The Economics of Krobo Beads
Krobo beads are not just cultural artifacts — they are a genuine economic engine. The Krobo bead industry supports hundreds of artisan families in the Odumase-Krobo area, and exports reach markets in the United States, Europe, Japan, and across Africa. A single strand of quality Krobo beads sells for $5–50 at the source and $20–200 in international markets. During Ngmayem, the bead exhibition functions as both a cultural showcase and the most important trade fair of the year for Krobo bead makers.
The beads themselves are made from recycled glass — bottles, windows, broken glassware — ground into fine powder, mixed with clay and coloring agents, pressed into molds, and fired in wood-burning kilns at temperatures exceeding 800°C. The process is labor-intensive and requires skills passed down through families over generations. Some bead patterns are exclusive to specific families and cannot be legally reproduced by others — a form of traditional intellectual property.

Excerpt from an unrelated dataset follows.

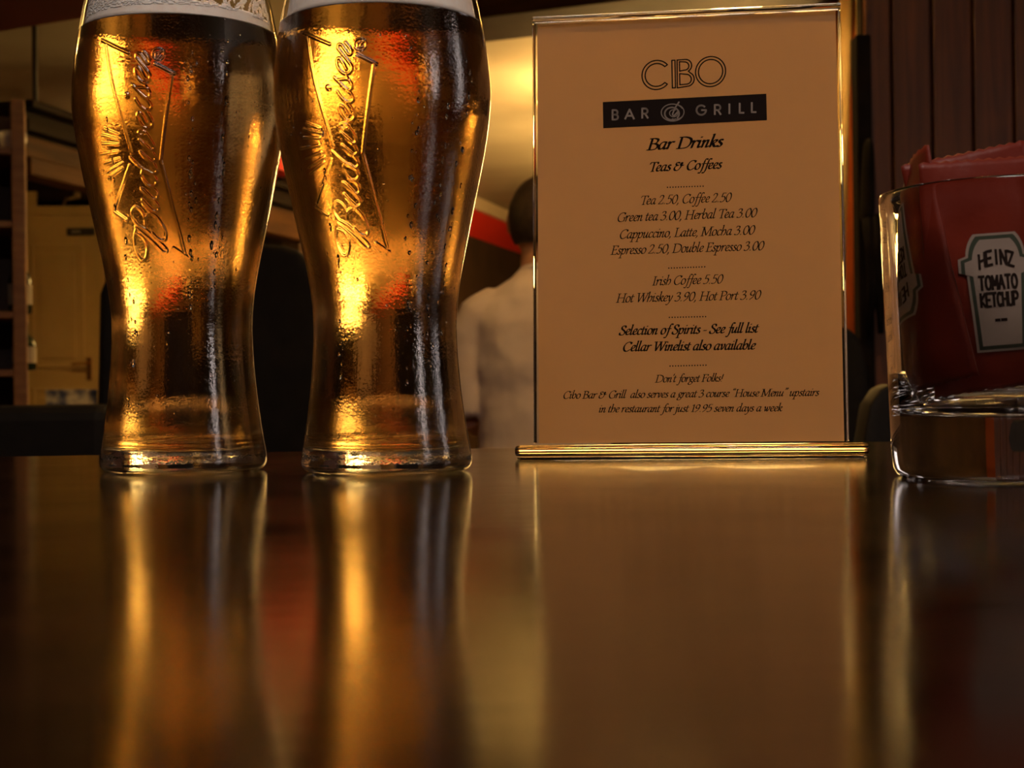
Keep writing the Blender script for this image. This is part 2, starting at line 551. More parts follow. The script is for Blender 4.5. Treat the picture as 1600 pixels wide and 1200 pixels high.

If you are buying beads at Ngmayem, look for the artisan’s name and town — authentic Krobo beads can be traced to their maker. Mass-produced imitations from China and India have flooded West African markets, but the difference in quality is visible to anyone who has handled both. Genuine Krobo beads have slight irregularities — small variations in shape and color — that machine-made beads lack. These imperfections are features, not flaws.
The Krobo Identity Question
Ngmayem is not just a harvest festival. It is an identity assertion. The Krobo are one of the smaller ethnic groups in Ghana, numbering approximately 400,000 people — a fraction of the Akan or Ewe populations. Surrounded by larger groups and influenced by decades of Accra-centric national culture, the Krobo have used Ngmayem as a mechanism for cultural self-preservation.

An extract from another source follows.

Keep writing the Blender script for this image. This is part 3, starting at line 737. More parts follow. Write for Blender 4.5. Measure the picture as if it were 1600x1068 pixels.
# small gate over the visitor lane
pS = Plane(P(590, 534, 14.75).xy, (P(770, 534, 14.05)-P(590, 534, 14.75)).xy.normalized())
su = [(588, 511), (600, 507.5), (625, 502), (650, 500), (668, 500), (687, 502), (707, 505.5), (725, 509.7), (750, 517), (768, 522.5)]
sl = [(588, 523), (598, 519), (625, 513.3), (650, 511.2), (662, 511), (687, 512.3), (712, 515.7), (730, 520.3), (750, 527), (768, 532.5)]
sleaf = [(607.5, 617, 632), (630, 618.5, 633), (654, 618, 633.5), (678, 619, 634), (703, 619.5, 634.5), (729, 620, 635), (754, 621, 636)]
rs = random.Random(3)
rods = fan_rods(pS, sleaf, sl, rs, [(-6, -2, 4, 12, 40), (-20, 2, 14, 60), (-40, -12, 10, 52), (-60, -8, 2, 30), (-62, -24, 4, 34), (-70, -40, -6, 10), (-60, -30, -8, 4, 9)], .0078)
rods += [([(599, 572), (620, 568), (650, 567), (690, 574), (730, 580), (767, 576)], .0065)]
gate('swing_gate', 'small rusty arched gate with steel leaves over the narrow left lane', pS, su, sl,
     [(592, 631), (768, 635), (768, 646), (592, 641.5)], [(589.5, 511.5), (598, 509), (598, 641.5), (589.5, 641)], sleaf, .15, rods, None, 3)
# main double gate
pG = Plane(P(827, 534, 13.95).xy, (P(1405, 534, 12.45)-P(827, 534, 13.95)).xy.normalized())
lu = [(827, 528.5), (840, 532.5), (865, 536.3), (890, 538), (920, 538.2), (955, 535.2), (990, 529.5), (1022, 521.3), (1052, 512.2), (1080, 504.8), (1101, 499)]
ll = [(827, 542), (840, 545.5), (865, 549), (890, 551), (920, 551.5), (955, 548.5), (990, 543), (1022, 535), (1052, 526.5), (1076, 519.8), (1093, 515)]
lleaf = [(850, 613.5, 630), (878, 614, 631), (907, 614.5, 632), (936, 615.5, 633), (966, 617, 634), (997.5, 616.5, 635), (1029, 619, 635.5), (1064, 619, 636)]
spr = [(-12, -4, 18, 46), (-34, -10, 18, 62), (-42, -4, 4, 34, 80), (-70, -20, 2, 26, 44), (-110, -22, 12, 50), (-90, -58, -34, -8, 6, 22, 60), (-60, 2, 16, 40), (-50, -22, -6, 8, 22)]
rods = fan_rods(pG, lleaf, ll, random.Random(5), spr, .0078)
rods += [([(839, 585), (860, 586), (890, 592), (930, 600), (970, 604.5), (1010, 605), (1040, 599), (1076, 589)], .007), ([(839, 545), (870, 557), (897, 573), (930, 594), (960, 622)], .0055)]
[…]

The festival’s homecoming dimension is central to this. When Krobo people return from Accra, Tema, or abroad for Ngmayem, they are not just visiting family. They are renewing their connection to a cultural identity that is easy to lose in the anonymity of urban life. The Konor’s durbar procession — with its drums, palanquins, and ancestral regalia — is a visual assertion that Krobo culture is alive and authoritative, not a relic.

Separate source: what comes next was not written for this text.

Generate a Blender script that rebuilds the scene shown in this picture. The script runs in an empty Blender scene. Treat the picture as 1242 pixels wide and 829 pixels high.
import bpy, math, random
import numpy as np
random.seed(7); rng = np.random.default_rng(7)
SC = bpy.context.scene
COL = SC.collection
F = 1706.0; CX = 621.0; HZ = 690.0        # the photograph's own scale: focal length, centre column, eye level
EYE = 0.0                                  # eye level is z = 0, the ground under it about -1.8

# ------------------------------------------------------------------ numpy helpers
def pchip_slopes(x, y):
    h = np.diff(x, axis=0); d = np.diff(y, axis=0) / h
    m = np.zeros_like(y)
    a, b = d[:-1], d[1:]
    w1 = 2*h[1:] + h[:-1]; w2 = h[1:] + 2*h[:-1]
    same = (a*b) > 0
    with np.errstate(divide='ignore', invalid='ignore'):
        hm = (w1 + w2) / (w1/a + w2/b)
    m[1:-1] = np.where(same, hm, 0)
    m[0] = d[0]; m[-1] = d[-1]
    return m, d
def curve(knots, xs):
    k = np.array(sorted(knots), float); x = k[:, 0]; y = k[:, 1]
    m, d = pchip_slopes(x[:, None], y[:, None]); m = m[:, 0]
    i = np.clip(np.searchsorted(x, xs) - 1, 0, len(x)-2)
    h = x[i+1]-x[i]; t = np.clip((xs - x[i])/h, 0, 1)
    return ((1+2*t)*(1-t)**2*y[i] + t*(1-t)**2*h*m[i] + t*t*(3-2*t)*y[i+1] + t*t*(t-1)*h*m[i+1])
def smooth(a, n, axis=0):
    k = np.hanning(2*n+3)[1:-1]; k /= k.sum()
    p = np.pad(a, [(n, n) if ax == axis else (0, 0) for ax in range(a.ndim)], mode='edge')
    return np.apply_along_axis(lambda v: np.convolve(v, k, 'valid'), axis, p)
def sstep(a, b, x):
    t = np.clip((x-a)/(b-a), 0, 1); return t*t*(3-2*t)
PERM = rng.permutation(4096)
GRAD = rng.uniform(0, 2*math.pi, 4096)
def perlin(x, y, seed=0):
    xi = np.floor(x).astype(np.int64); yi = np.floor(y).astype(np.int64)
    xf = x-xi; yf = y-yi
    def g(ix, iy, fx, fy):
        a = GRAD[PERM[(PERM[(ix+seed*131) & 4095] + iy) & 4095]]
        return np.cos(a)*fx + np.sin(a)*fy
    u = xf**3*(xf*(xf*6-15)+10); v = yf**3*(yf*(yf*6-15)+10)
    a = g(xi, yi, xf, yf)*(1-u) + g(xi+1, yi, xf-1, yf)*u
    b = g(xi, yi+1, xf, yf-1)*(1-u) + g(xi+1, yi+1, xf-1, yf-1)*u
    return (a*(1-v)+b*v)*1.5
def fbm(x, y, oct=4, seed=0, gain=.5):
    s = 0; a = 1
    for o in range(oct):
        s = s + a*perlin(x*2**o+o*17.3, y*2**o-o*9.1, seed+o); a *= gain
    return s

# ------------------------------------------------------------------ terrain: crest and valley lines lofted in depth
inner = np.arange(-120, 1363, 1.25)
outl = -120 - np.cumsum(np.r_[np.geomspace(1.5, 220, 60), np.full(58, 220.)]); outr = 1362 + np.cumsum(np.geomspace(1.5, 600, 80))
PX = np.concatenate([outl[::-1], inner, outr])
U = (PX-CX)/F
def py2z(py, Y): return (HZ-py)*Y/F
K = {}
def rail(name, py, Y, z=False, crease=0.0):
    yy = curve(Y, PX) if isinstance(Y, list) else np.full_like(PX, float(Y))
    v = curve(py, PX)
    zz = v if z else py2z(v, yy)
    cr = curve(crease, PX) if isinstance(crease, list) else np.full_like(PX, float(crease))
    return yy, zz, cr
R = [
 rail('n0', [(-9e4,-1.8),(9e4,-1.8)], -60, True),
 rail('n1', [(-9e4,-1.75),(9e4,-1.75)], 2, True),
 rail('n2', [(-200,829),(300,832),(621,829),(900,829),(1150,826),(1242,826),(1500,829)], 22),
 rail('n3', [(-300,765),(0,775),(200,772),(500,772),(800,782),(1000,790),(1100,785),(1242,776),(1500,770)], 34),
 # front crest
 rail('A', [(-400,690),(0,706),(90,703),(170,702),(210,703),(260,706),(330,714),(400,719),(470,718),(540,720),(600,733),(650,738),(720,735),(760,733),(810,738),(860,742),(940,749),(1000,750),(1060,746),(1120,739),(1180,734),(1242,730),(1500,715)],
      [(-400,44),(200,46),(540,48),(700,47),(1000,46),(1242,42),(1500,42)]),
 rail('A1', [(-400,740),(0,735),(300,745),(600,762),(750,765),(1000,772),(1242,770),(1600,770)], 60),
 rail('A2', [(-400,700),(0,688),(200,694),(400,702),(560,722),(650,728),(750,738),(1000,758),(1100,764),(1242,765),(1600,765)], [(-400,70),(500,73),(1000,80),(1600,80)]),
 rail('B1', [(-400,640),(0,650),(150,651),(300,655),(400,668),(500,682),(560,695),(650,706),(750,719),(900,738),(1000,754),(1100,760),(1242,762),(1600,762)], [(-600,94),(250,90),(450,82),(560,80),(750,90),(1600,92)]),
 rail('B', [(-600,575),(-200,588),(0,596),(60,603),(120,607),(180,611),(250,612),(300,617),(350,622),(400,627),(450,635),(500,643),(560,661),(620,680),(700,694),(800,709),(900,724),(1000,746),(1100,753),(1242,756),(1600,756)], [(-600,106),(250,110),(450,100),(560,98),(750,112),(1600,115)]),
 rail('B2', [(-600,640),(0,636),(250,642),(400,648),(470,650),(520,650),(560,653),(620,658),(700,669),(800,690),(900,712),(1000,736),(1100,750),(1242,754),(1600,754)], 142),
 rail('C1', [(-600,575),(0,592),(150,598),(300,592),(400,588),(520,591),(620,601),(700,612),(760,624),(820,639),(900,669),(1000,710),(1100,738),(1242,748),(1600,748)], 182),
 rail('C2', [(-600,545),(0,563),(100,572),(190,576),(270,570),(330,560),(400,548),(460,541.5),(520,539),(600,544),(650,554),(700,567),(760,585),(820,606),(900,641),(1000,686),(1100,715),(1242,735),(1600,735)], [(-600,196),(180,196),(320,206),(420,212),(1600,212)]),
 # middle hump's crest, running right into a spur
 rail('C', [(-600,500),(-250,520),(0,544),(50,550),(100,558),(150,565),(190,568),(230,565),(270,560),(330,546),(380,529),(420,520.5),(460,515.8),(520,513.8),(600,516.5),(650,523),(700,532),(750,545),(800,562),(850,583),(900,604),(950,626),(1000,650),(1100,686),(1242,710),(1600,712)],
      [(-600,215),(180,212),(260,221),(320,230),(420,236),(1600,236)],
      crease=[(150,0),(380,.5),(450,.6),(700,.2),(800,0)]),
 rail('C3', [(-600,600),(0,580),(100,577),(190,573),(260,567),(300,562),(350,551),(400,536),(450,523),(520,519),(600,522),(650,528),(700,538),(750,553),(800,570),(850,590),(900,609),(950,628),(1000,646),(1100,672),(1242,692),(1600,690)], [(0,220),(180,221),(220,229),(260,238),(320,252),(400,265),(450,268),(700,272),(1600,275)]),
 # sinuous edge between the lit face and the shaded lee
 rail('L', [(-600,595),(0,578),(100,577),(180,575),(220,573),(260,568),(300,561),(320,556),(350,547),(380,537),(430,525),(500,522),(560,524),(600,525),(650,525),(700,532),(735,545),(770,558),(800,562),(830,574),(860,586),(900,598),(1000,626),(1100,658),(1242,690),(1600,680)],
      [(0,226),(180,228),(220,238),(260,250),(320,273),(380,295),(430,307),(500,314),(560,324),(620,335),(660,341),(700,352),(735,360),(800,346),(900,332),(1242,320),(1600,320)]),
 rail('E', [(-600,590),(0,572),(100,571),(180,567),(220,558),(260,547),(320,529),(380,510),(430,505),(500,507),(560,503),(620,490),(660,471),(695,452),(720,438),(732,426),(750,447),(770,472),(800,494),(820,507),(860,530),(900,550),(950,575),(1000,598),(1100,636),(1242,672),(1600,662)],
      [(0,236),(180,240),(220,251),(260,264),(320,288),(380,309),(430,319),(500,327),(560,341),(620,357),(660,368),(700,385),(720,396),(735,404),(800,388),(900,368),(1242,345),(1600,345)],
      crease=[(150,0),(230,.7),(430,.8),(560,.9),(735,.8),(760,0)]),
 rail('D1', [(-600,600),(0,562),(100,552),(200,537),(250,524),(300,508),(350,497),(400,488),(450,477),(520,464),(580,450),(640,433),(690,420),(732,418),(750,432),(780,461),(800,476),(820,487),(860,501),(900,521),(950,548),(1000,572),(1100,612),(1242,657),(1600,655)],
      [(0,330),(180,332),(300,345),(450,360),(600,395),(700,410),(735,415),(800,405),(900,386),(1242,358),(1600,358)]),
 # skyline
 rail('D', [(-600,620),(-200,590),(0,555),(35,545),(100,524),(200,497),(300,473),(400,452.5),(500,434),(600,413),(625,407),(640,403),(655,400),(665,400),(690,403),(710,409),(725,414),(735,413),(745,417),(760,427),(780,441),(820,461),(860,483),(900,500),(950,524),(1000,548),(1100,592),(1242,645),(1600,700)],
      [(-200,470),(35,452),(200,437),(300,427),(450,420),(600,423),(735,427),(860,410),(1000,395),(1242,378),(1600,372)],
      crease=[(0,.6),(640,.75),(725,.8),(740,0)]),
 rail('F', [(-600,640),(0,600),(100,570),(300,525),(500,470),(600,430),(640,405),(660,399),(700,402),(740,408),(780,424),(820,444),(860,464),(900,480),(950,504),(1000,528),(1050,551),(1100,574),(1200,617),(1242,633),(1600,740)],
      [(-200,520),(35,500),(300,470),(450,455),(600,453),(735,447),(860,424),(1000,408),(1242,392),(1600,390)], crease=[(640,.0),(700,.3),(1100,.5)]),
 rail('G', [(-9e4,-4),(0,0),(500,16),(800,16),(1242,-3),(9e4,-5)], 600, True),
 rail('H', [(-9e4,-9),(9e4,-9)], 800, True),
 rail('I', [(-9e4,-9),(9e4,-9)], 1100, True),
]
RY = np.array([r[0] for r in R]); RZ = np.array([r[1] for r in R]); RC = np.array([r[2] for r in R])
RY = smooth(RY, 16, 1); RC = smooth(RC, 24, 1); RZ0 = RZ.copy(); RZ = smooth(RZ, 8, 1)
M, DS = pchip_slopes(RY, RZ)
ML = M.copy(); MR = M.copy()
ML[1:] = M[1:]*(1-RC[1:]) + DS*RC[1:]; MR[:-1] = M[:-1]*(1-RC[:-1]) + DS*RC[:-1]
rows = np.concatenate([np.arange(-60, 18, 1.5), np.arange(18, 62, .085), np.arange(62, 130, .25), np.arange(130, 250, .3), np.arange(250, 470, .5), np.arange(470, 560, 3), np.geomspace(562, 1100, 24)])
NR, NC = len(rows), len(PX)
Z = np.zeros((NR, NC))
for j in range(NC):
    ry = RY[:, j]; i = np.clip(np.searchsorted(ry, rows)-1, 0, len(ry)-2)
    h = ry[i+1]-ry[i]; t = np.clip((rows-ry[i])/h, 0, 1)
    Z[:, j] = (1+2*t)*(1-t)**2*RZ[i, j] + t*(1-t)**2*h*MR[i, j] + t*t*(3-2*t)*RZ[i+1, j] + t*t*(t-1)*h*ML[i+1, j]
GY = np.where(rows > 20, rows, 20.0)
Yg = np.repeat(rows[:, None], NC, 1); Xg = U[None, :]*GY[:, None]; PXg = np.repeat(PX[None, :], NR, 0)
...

For visitors, this context matters. You are not watching a cultural museum exhibit. You are witnessing a community’s annual act of self-definition — their declaration that they are still here, still Krobo, still rooted in the traditions that Nene Azu Mate Kole formalized in 1944 and that his successors have maintained for eight decades since.
Day Trip vs. Overnight
The proximity to Accra makes this a real decision:
Day trip advantages: No accommodation headaches (options in Odumase are limited), can return to Accra comforts in the evening, works well for the Saturday durbar specifically.
Overnight advantages: Experience the evening celebrations (drumming and dancing continue past midnight on durbar day), browse the bead market without time pressure, attend mid-week cultural events that day-trippers miss, and simply spend more time absorbing the atmosphere of a town in full celebration mode.
Our recommendation: if this is your first visit, do the Saturday day trip. If you are a bead buyer, cultural photographer, or repeat visitor, stay overnight in Koforidua and give yourself two full days.